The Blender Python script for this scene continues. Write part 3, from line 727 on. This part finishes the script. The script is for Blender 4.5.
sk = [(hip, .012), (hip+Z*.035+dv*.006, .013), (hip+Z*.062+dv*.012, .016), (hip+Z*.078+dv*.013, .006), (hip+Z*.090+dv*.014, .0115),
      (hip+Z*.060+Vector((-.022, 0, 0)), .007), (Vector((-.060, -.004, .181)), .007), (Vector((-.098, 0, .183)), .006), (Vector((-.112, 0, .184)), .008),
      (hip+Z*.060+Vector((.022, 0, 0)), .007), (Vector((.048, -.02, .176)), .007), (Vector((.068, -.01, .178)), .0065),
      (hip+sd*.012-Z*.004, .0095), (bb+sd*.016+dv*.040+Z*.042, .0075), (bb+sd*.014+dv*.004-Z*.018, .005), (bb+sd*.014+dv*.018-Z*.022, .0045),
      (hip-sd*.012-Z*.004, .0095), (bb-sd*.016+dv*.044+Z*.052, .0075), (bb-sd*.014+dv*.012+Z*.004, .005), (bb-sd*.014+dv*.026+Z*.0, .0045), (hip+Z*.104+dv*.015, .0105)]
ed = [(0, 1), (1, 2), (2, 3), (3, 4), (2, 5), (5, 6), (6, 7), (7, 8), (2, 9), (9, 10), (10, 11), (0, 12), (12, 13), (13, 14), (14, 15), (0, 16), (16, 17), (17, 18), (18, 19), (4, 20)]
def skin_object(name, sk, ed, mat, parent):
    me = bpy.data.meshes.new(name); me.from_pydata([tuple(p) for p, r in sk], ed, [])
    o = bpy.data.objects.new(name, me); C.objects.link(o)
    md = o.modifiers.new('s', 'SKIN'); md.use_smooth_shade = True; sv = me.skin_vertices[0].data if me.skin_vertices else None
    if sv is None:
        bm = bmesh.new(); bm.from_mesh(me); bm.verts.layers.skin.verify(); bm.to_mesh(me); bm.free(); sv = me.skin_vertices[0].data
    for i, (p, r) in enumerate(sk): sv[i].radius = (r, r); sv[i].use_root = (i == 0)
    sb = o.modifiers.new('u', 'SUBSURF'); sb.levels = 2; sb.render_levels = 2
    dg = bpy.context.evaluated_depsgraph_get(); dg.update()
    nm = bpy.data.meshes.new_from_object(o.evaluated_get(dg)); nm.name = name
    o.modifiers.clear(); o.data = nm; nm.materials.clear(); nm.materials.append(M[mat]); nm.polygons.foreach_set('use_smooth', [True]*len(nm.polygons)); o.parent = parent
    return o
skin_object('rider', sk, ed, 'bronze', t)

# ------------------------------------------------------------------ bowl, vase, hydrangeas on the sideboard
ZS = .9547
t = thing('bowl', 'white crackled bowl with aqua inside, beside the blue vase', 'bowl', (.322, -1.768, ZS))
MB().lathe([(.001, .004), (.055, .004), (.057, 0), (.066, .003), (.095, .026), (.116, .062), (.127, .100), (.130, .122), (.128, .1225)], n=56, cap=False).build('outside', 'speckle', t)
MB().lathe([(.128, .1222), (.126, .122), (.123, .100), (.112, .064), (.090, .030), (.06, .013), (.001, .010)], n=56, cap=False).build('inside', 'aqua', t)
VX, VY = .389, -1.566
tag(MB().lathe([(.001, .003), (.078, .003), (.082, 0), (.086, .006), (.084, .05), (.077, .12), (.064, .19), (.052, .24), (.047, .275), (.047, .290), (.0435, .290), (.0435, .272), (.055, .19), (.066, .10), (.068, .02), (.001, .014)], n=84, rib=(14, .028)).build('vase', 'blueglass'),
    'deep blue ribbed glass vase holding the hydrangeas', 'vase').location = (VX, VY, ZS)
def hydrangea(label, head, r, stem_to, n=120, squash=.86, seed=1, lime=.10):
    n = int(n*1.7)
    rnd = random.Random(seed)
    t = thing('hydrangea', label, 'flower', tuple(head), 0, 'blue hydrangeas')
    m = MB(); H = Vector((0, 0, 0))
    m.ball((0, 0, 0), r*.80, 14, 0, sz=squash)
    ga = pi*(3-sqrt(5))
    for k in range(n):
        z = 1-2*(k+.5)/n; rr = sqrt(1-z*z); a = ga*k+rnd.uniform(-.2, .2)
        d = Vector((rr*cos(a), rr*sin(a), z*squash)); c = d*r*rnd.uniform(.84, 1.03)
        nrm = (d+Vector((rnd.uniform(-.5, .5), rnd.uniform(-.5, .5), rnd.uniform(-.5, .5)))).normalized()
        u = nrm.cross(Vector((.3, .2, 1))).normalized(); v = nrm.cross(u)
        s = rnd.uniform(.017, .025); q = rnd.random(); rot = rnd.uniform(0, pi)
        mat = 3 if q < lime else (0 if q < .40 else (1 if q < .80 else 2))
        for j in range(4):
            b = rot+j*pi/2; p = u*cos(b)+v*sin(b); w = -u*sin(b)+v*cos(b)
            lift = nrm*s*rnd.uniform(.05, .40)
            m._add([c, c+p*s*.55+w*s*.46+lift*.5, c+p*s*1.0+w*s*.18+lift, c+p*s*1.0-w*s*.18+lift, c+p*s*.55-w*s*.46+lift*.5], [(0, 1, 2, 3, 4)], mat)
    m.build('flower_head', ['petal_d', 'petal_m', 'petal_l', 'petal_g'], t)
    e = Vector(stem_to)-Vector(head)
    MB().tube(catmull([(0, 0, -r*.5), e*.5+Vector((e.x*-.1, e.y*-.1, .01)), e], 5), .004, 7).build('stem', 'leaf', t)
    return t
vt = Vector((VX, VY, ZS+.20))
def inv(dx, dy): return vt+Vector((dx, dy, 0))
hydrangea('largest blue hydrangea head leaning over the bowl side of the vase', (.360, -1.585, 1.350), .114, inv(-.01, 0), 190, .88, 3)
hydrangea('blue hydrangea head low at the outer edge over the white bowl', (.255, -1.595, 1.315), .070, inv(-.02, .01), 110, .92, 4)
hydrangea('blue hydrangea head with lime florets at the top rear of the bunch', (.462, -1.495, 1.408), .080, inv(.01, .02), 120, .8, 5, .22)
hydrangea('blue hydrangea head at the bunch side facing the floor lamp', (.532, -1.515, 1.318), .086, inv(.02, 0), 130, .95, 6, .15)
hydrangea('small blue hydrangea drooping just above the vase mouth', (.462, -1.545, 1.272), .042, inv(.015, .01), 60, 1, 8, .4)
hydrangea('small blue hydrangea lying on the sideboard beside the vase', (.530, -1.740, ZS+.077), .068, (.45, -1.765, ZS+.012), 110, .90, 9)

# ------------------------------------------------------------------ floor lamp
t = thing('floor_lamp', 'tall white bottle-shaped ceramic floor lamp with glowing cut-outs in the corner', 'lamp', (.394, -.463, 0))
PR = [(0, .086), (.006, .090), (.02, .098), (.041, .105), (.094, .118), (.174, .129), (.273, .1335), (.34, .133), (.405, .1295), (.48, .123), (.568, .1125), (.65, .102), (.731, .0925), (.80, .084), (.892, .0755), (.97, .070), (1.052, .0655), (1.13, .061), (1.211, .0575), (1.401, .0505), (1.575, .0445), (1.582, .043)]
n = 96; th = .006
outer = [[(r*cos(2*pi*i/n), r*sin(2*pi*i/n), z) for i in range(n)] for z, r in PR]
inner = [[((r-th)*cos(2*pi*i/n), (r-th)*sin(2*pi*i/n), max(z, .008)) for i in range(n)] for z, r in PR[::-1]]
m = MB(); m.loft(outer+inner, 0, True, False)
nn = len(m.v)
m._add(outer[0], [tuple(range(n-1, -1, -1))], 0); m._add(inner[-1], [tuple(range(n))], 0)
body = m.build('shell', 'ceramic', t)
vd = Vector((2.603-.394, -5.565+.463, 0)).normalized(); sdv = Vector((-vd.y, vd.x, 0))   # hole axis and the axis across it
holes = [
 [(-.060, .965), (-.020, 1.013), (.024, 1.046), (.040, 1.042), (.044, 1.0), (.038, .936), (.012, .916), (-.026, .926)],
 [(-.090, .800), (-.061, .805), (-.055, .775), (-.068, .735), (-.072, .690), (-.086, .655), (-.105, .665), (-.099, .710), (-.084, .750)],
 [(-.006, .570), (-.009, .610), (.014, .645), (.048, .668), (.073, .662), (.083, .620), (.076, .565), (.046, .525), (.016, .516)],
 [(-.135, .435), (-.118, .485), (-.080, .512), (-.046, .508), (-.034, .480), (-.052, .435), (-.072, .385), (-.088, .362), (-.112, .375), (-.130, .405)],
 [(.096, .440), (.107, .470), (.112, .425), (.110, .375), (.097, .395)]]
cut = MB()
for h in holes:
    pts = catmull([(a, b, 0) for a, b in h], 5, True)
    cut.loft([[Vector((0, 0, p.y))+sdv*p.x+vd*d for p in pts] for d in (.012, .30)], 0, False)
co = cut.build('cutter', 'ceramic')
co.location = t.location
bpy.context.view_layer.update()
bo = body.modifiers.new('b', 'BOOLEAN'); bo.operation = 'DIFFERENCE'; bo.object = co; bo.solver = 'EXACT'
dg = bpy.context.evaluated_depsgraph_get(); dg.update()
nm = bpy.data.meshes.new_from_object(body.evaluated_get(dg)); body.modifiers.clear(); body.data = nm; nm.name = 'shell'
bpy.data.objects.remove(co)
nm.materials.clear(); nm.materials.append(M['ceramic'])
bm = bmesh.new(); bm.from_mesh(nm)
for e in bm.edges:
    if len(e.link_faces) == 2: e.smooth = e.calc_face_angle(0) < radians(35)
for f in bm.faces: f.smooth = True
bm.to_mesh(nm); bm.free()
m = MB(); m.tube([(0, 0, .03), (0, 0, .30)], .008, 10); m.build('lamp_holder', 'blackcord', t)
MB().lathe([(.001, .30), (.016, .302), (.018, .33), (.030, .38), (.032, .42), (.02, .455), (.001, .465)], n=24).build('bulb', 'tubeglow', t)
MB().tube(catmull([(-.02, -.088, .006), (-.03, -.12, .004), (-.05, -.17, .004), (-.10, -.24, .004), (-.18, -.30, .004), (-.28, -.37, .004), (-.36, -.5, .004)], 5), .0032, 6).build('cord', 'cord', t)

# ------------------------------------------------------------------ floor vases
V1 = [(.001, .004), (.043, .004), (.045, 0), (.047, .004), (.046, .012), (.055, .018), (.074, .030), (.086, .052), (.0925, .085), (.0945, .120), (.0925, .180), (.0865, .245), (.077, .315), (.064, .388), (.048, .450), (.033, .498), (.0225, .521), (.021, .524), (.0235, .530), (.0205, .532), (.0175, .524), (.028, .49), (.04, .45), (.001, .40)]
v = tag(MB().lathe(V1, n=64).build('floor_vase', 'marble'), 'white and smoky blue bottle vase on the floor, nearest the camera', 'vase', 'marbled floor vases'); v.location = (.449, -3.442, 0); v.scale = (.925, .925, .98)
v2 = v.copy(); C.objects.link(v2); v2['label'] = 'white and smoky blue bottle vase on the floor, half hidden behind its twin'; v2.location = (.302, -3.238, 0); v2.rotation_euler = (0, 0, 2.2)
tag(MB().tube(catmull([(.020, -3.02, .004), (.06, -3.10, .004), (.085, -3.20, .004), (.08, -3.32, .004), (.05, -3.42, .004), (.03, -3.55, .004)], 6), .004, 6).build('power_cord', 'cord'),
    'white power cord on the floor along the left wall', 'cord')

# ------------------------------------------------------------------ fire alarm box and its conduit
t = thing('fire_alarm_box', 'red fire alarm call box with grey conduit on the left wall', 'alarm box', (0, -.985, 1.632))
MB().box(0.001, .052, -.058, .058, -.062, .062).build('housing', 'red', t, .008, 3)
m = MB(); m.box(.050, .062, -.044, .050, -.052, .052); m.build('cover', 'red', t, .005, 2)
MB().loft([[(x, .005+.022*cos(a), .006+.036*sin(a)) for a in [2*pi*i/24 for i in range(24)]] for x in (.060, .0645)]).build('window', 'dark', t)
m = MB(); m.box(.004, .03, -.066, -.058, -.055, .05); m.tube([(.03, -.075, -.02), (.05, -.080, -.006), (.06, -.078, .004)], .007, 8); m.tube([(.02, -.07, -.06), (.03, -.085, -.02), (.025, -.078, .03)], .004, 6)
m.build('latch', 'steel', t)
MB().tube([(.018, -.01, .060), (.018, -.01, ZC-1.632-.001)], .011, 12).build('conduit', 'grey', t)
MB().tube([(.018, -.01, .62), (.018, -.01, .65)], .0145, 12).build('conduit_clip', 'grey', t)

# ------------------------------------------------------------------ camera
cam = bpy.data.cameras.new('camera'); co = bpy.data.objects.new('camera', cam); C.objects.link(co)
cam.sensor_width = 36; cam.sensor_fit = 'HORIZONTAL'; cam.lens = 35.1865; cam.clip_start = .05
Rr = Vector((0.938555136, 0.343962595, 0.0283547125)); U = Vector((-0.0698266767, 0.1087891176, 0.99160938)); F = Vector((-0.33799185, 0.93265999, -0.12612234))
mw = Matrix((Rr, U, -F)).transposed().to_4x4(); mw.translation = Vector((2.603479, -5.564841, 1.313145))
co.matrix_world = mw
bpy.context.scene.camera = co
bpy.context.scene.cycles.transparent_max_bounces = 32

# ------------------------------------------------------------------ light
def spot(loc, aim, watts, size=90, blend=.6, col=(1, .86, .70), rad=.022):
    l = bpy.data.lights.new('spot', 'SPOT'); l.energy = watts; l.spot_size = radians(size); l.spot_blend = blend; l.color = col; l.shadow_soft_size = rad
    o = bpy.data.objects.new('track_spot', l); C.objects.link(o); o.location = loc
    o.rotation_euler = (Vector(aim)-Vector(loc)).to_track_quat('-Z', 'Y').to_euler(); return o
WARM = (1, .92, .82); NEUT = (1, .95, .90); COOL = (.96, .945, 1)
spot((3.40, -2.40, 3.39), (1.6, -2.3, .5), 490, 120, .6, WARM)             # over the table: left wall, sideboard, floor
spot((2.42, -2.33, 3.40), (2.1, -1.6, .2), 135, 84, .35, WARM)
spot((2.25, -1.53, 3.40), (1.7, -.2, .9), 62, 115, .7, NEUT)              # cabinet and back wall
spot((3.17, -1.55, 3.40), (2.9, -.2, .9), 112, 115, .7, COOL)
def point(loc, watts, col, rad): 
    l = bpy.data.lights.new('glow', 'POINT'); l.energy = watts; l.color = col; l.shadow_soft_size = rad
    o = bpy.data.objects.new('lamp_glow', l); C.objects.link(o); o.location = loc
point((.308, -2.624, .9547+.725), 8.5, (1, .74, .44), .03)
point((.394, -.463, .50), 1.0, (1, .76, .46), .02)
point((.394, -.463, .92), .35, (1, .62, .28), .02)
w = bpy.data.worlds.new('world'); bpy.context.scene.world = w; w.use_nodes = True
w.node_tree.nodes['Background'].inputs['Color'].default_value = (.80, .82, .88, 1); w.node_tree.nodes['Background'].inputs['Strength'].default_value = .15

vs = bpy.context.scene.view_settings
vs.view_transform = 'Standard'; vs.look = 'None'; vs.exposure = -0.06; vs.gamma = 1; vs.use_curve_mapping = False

━━━

§ Work required:
Beginning at the top of the data, please return every line until and including the line containing "skin_object('rider', sk, ed, 'bronze', t)", copied exactly, and nothing past it.

§ Finished exercise:
The Blender Python script for this scene continues. Write part 3, from line 727 on. This part finishes the script. The script is for Blender 4.5.
sk = [(hip, .012), (hip+Z*.035+dv*.006, .013), (hip+Z*.062+dv*.012, .016), (hip+Z*.078+dv*.013, .006), (hip+Z*.090+dv*.014, .0115),
      (hip+Z*.060+Vector((-.022, 0, 0)), .007), (Vector((-.060, -.004, .181)), .007), (Vector((-.098, 0, .183)), .006), (Vector((-.112, 0, .184)), .008),
      (hip+Z*.060+Vector((.022, 0, 0)), .007), (Vector((.048, -.02, .176)), .007), (Vector((.068, -.01, .178)), .0065),
      (hip+sd*.012-Z*.004, .0095), (bb+sd*.016+dv*.040+Z*.042, .0075), (bb+sd*.014+dv*.004-Z*.018, .005), (bb+sd*.014+dv*.018-Z*.022, .0045),
      (hip-sd*.012-Z*.004, .0095), (bb-sd*.016+dv*.044+Z*.052, .0075), (bb-sd*.014+dv*.012+Z*.004, .005), (bb-sd*.014+dv*.026+Z*.0, .0045), (hip+Z*.104+dv*.015, .0105)]
ed = [(0, 1), (1, 2), (2, 3), (3, 4), (2, 5), (5, 6), (6, 7), (7, 8), (2, 9), (9, 10), (10, 11), (0, 12), (12, 13), (13, 14), (14, 15), (0, 16), (16, 17), (17, 18), (18, 19), (4, 20)]
def skin_object(name, sk, ed, mat, parent):
    me = bpy.data.meshes.new(name); me.from_pydata([tuple(p) for p, r in sk], ed, [])
    o = bpy.data.objects.new(name, me); C.objects.link(o)
    md = o.modifiers.new('s', 'SKIN'); md.use_smooth_shade = True; sv = me.skin_vertices[0].data if me.skin_vertices else None
    if sv is None:
        bm = bmesh.new(); bm.from_mesh(me); bm.verts.layers.skin.verify(); bm.to_mesh(me); bm.free(); sv = me.skin_vertices[0].data
    for i, (p, r) in enumerate(sk): sv[i].radius = (r, r); sv[i].use_root = (i == 0)
    sb = o.modifiers.new('u', 'SUBSURF'); sb.levels = 2; sb.render_levels = 2
    dg = bpy.context.evaluated_depsgraph_get(); dg.update()
    nm = bpy.data.meshes.new_from_object(o.evaluated_get(dg)); nm.name = name
    o.modifiers.clear(); o.data = nm; nm.materials.clear(); nm.materials.append(M[mat]); nm.polygons.foreach_set('use_smooth', [True]*len(nm.polygons)); o.parent = parent
    return o
skin_object('rider', sk, ed, 'bronze', t)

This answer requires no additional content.